Wednesday, February 3, 2010

Does real GDP growth signal recovery?

Over on Twitter this morning, The Kirk Report tweeted a link to a Wells Capital Management report that offers some upbeat news on prospects for economic recovery.

Here's an excerpt from that report entitled, "Current Real GDP Recovery Looks as Strong as 1975, 1982 Recoveries":

"Despite a strong fourth-quarter real GDP report, the debate surrounding the strength of the contemporary economic recovery lingers. Most seem to anticipate a subpar recovery similar to the last two during the early 1990s and after the dot-com meltdown in the early 2000s.

However, although the current recovery is only two quarters old, it is thus far closely tracking the strong recoveries of 1975 and 1982..."

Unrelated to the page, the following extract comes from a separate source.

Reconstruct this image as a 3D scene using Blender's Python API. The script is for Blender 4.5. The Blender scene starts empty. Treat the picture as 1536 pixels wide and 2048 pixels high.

There follows some interesting charts and data summaries which lead the authors to conclude that the current recovery, measured on real GDP growth, is much stronger than many had believed it would be.

I am happy to consider positive arguments for economic growth, but I'm also left to wonder how reliable these real GDP figures are, given the way we measure inflation statistics these days.

Tim Iacono at TMGM has a nice little chart that illustrates this relationship between real economic growth and inflation. Note how drastically the real GDP figures can change when inflation is overstated or understated.

For a more thorough discussion of why GDP figures are an unreliable and "heavily politicized" data point, please see this post on John Williams' Shadow Stats report on 4th quarter GDP.

Added notes: this blog post from the Daily Kos site offers an upbeat outlook on the GDP numbers and jobs recovery, similar to the Wells Capital report. What are your thoughts?